Written request: Every line of the listing must be reproduced as it stands. Leave the images behind.

Supplied data:
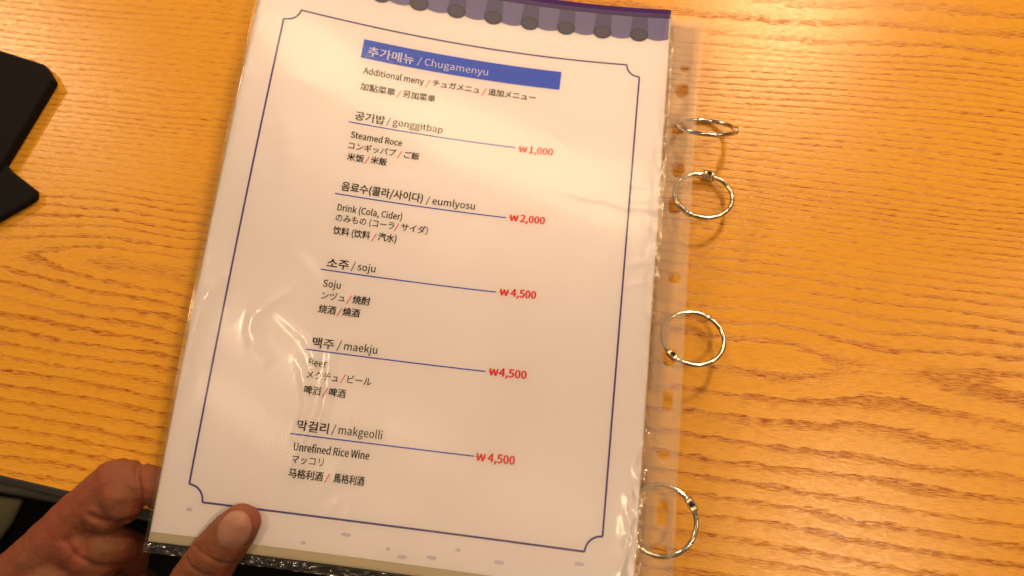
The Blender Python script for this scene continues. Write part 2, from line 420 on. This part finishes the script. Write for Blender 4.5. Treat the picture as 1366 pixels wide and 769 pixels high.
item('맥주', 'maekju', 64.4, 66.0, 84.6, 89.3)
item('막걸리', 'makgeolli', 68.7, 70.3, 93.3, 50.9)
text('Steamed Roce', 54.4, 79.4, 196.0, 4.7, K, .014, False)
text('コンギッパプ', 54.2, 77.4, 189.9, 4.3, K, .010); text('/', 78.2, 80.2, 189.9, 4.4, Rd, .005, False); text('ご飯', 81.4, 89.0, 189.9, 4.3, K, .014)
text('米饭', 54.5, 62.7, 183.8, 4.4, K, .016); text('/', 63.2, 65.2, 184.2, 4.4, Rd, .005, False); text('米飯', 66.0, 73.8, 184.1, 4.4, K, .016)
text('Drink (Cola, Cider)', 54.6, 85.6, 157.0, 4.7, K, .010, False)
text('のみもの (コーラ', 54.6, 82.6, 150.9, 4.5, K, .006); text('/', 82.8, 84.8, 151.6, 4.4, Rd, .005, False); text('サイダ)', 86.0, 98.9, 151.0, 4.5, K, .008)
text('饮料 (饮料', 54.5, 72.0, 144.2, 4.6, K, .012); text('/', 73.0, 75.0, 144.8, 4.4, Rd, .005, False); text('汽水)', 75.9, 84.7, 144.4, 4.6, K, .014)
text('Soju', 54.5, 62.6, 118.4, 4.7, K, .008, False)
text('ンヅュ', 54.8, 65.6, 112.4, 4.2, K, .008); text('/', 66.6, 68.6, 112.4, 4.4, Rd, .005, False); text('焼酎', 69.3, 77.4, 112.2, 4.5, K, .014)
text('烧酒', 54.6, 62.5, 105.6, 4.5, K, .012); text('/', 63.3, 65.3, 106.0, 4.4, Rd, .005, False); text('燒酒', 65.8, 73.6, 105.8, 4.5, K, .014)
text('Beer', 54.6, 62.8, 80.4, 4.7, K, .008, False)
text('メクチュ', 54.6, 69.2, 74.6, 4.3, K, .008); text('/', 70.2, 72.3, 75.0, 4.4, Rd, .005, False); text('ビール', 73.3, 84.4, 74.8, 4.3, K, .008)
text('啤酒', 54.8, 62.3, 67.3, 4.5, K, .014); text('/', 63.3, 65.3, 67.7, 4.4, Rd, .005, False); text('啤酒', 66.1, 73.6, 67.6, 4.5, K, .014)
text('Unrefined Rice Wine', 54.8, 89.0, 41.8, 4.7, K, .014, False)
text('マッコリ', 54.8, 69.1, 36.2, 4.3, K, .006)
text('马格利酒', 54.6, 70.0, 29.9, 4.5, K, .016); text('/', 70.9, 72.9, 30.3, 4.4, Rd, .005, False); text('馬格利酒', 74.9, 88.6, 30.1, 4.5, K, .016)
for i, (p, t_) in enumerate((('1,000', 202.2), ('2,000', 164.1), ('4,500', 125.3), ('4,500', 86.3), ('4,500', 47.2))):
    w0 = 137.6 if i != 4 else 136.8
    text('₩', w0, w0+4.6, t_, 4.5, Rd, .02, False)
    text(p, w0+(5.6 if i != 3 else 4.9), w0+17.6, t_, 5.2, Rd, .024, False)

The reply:
The Blender Python script for this scene continues. Write part 2, from line 420 on. This part finishes the script. Write for Blender 4.5. Treat the picture as 1366 pixels wide and 769 pixels high.
item('맥주', 'maekju', 64.4, 66.0, 84.6, 89.3)
item('막걸리', 'makgeolli', 68.7, 70.3, 93.3, 50.9)
text('Steamed Roce', 54.4, 79.4, 196.0, 4.7, K, .014, False)
text('コンギッパプ', 54.2, 77.4, 189.9, 4.3, K, .010); text('/', 78.2, 80.2, 189.9, 4.4, Rd, .005, False); text('ご飯', 81.4, 89.0, 189.9, 4.3, K, .014)
text('米饭', 54.5, 62.7, 183.8, 4.4, K, .016); text('/', 63.2, 65.2, 184.2, 4.4, Rd, .005, False); text('米飯', 66.0, 73.8, 184.1, 4.4, K, .016)
text('Drink (Cola, Cider)', 54.6, 85.6, 157.0, 4.7, K, .010, False)
text('のみもの (コーラ', 54.6, 82.6, 150.9, 4.5, K, .006); text('/', 82.8, 84.8, 151.6, 4.4, Rd, .005, False); text('サイダ)', 86.0, 98.9, 151.0, 4.5, K, .008)
text('饮料 (饮料', 54.5, 72.0, 144.2, 4.6, K, .012); text('/', 73.0, 75.0, 144.8, 4.4, Rd, .005, False); text('汽水)', 75.9, 84.7, 144.4, 4.6, K, .014)
text('Soju', 54.5, 62.6, 118.4, 4.7, K, .008, False)
text('ンヅュ', 54.8, 65.6, 112.4, 4.2, K, .008); text('/', 66.6, 68.6, 112.4, 4.4, Rd, .005, False); text('焼酎', 69.3, 77.4, 112.2, 4.5, K, .014)
text('烧酒', 54.6, 62.5, 105.6, 4.5, K, .012); text('/', 63.3, 65.3, 106.0, 4.4, Rd, .005, False); text('燒酒', 65.8, 73.6, 105.8, 4.5, K, .014)
text('Beer', 54.6, 62.8, 80.4, 4.7, K, .008, False)
text('メクチュ', 54.6, 69.2, 74.6, 4.3, K, .008); text('/', 70.2, 72.3, 75.0, 4.4, Rd, .005, False); text('ビール', 73.3, 84.4, 74.8, 4.3, K, .008)
text('啤酒', 54.8, 62.3, 67.3, 4.5, K, .014); text('/', 63.3, 65.3, 67.7, 4.4, Rd, .005, False); text('啤酒', 66.1, 73.6, 67.6, 4.5, K, .014)
text('Unrefined Rice Wine', 54.8, 89.0, 41.8, 4.7, K, .014, False)
text('マッコリ', 54.8, 69.1, 36.2, 4.3, K, .006)
text('马格利酒', 54.6, 70.0, 29.9, 4.5, K, .016); text('/', 70.9, 72.9, 30.3, 4.4, Rd, .005, False); text('馬格利酒', 74.9, 88.6, 30.1, 4.5, K, .016)
for i, (p, t_) in enumerate((('1,000', 202.2), ('2,000', 164.1), ('4,500', 125.3), ('4,500', 86.3), ('4,500', 47.2))):
    w0 = 137.6 if i != 4 else 136.8
    text('₩', w0, w0+4.6, t_, 4.5, Rd, .02, False)
    text(p, w0+(5.6 if i != 3 else 4.9), w0+17.6, t_, 5.2, Rd, .024, False)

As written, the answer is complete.